*Stated problem*. Begin with the first line of the material and write out each line exactly, ending with the line that contains "DG = bpy.context.evaluated_depsgraph_get". Pictures are not part of the copy.

□ □ □ □

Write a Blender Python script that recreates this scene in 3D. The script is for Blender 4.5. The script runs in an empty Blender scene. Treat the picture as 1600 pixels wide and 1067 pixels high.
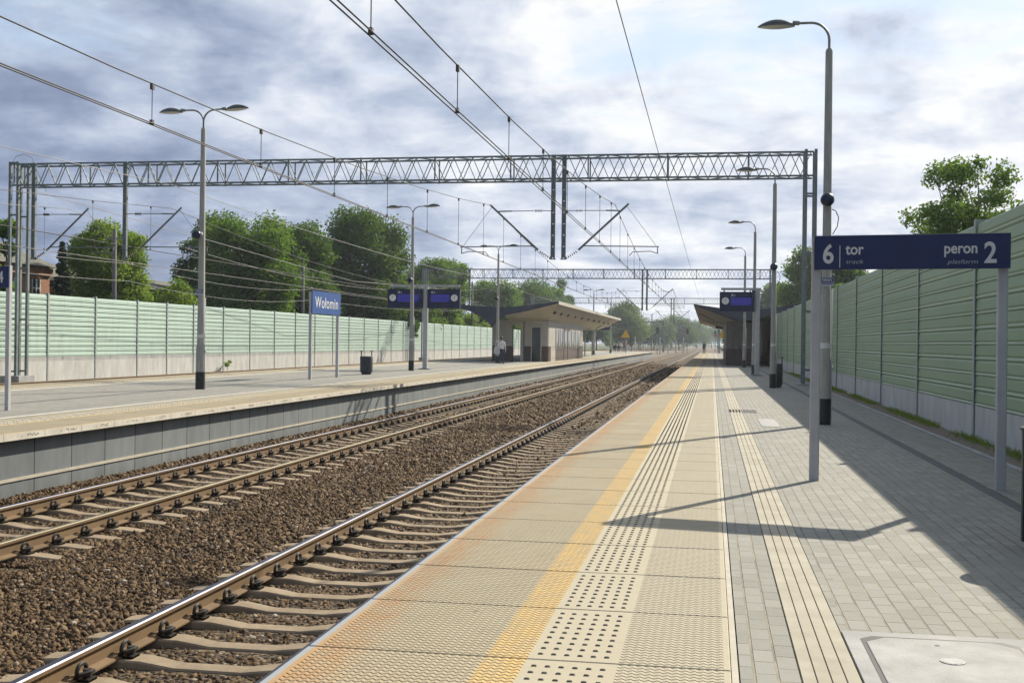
import bpy, math, random
import numpy as np
from mathutils import Vector, Matrix
random.seed(7); RNG = np.random.default_rng(11)
S = bpy.context.scene; COL = S.collection; R = math.radians
DG = bpy.context.evaluated_depsgraph_get

# ------------------------------------------------------------------ camera
CAMH = 1.42
cam_d = bpy.data.cameras.new('camera'); cam = bpy.data.objects.new('camera', cam_d); COL.objects.link(cam)
cam_d.sensor_width = 36; cam_d.lens = 1798.85/1600*36; cam_d.clip_start = .05; cam_d.clip_end = 6000
cam.matrix_world = (Matrix.Translation((0, 0, CAMH)) @ Matrix.Rotation(.1717, 4, 'Z')
                    @ Matrix.Rotation(math.pi/2 + .0003, 4, 'X') @ Matrix.Rotation(.0123, 4, 'Z'))
S.camera = cam
S.view_settings.view_transform = 'Standard'; S.view_settings.look = 'None'
S.view_settings.exposure = .5; S.view_settings.gamma = 1
# ------------------------------------------------------------------ sun and sky
SUN = Vector((1.89, 3.48, 2.58)).normalized()
EL = math.asin(SUN.z); AZ = math.atan2(SUN.x, SUN.y)
sd = bpy.data.lights.new('sun', 'SUN'); sd.energy = 4.9; sd.angle = R(.53); sd.color = (1, .925, .78)
so = bpy.data.objects.new('sun', sd); COL.objects.link(so)
so.rotation_euler = SUN.to_track_quat('Z', 'Y').to_euler(); so.location = (20, 40, 40)
W = bpy.data.worlds.new('World'); S.world = W; W.use_nodes = True

class NT:
    """small helper to write node trees"""
    def __init__(s, tree): s.t = tree; s.n = tree.nodes; s.l = tree.links
    def put(s, sock, v):
        if v is None: return
        if isinstance(v, bpy.types.NodeSocket): s.l.new(v, sock)
        elif isinstance(v, (tuple, list)) and sock.type == 'RGBA': sock.default_value = (*v[:3], 1)
        else: sock.default_value = v
    def math(s, op, a, b=None, c=None, clamp=False):
        n = s.n.new('ShaderNodeMath'); n.operation = op; n.use_clamp = clamp
        for i, v in enumerate((a, b, c)): s.put(n.inputs[i], v)
        return n.outputs[0]
    def vmath(s, op, a, b=None, out=0, scale=None):
        n = s.n.new('ShaderNodeVectorMath'); n.operation = op
        s.put(n.inputs[0], a); s.put(n.inputs[1], b)
        if scale is not None: n.inputs['Scale'].default_value = scale
        return n.outputs['Value'] if out else n.outputs[0]
    def mix(s, f, a, b, blend='MIX'):
        n = s.n.new('ShaderNodeMix'); n.data_type = 'RGBA'; n.blend_type = blend
        s.put(n.inputs[0], f); s.put(n.inputs[6], a); s.put(n.inputs[7], b)
        return n.outputs[2]
    def sep(s, v):
        n = s.n.new('ShaderNodeSeparateXYZ'); s.put(n.inputs[0], v); return n.outputs
    def comb(s, x, y, z):
        n = s.n.new('ShaderNodeCombineXYZ')
        for i, v in enumerate((x, y, z)): s.put(n.inputs[i], v)
        return n.outputs[0]
    def noise(s, v, scale, detail=4, rough=.55, dist=0, lac=2):
        n = s.n.new('ShaderNodeTexNoise'); s.put(n.inputs['Vector'], v); n.inputs['Scale'].default_value = scale
        n.inputs['Detail'].default_value = detail; n.inputs['Roughness'].default_value = rough
        n.inputs['Distortion'].default_value = dist; n.inputs['Lacunarity'].default_value = lac
        return n.outputs['Fac']
    def voro(s, v, scale, feat='F1', out='Distance', rand=1):
        n = s.n.new('ShaderNodeTexVoronoi'); n.feature = feat; s.put(n.inputs['Vector'], v); n.inputs['Scale'].default_value = scale
        n.inputs['Randomness'].default_value = rand
        return n.outputs[out]
    def ramp(s, f, stops):
        n = s.n.new('ShaderNodeValToRGB'); s.put(n.inputs[0], f); e = n.color_ramp.elements
        while len(e) < len(stops): e.new(.5)
        for el, (p, c) in zip(e, stops):
            el.position = p; el.color = (c, c, c, 1) if isinstance(c, (int, float)) else (*c, 1)
        return n.outputs[0]
    def mapr(s, v, a, b, c=0, d=1, smooth=False):
        n = s.n.new('ShaderNodeMapRange'); n.clamp = True
        if smooth: n.interpolation_type = 'SMOOTHSTEP'
        for i, q in enumerate((v, a, b, c, d)): s.put(n.inputs[i], q)
        return n.outputs[0]
    def objco(s):
        return s.n.new('ShaderNodeTexCoord').outputs['Object']
    def geo(s):
        return s.n.new('ShaderNodeNewGeometry').outputs['Position']
    def attr(s, name):
        n = s.n.new('ShaderNodeAttribute'); n.attribute_name = name; return n.outputs['Fac']
    def bump(s, h, dist, strength=1.0):
        n = s.n.new('ShaderNodeBump'); s.put(n.inputs['Height'], h); n.inputs['Distance'].default_value = dist
        n.inputs['Strength'].default_value = strength
        return n.outputs[0]

def build_world():
    T = NT(W.node_tree); T.n.clear()
    out = T.n.new('ShaderNodeOutputWorld'); bg = T.n.new('ShaderNodeBackground'); T.l.new(bg.outputs[0], out.inputs[0])
    sky = T.n.new('ShaderNodeTexSky'); sky.sky_type = 'NISHITA'; sky.sun_disc = False
    sky.sun_elevation = EL; sky.sun_rotation = AZ; sky.air_density = 1; sky.dust_density = .6
    STR = .1
    d = T.n.new('ShaderNodeTexCoord').outputs['Generated']
    x, y, z = T.sep(d)
    zz = T.math('ADD', T.math('MAXIMUM', z, 0.0), .13)
    px, py = T.math('DIVIDE', x, zz), T.math('DIVIDE', y, zz)
    P = T.comb(px, py, 0.0)
    sunward = T.vmath('DOT_PRODUCT', d, tuple(SUN), out=1)   # clouds are brighter towards the sun
    sb = T.mapr(sunward, .30, .93, 0, 1, True)
    big = T.noise(P, .55, 3, .5, .3)
    med = T.noise(T.vmath('ADD', P, (3.1, 7.7, 0)), 2.1, 9, .58, .3)
    fine = T.noise(T.vmath('ADD', P, (9.4, 1.2, 2)), 3.6, 8, .6, .25)
    puff = T.noise(T.vmath('MULTIPLY', d, (5.0, 5.0, 8.5)), 2.2, 9, .57, .35)
    m = T.math('ADD', T.math('MULTIPLY', med, .42), T.math('ADD', T.math('MULTIPLY', fine, .18), T.math('MULTIPLY', puff, .40)))
    lightness = T.math('ADD', T.math('MULTIPLY', T.math('SUBTRACT', m, .5), 2.8), T.math('ADD', T.math('MULTIPLY', sb, .66), .25))
    # the low sky on the shaded side is a heavier blue grey bank
    low = T.mapr(z, .05, .30, 1, 0, True)
    lightness = T.math('SUBTRACT', lightness, T.math('MULTIPLY', T.math('MULTIPLY', low, .16), T.math('SUBTRACT', 1.0, sb)))
    hz = T.mapr(z, .0, .09, 1, 0, True)
    lightness = T.math('ADD', lightness, T.math('MULTIPLY', hz, .10), clamp=True)
    K = 1/STR/1.41
    def c(r, g, b): return (r*K, g*K, b*K)
    cr = T.n.new('ShaderNodeValToRGB'); T.put(cr.inputs[0], lightness); e = cr.color_ramp.elements
    stops = [(0, (.215, .27, .405)), (.28, (.315, .38, .535)), (.55, (.49, .565, .715)), (.80, (.76, .81, .91)), (1, (.98, .99, 1.0))]
    while len(e) < len(stops): e.new(.5)
    for el, (p, q) in zip(e, stops): el.position = p; el.color = (*q, 1)
    cloud = T.vmath('SCALE', cr.outputs[0], scale=K)
    hole = T.mapr(T.math('ADD', T.math('MULTIPLY', big, .55), T.math('MULTIPLY', med, .45)), .51, .60, 0, .7, True)
    hole = T.math('MULTIPLY', hole, T.mapr(z, .12, .25, 0, 1, True))
    blue = T.mix(.55, sky.outputs[0], tuple(v*K for v in (.55, .74, .96)))
    col = T.mix(hole, cloud, blue)
    T.put(bg.inputs[0], col); bg.inputs[1].default_value = STR
build_world()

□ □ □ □

*The answer*.
Write a Blender Python script that recreates this scene in 3D. The script is for Blender 4.5. The script runs in an empty Blender scene. Treat the picture as 1600 pixels wide and 1067 pixels high.
import bpy, math, random
import numpy as np
from mathutils import Vector, Matrix
random.seed(7); RNG = np.random.default_rng(11)
S = bpy.context.scene; COL = S.collection; R = math.radians
DG = bpy.context.evaluated_depsgraph_get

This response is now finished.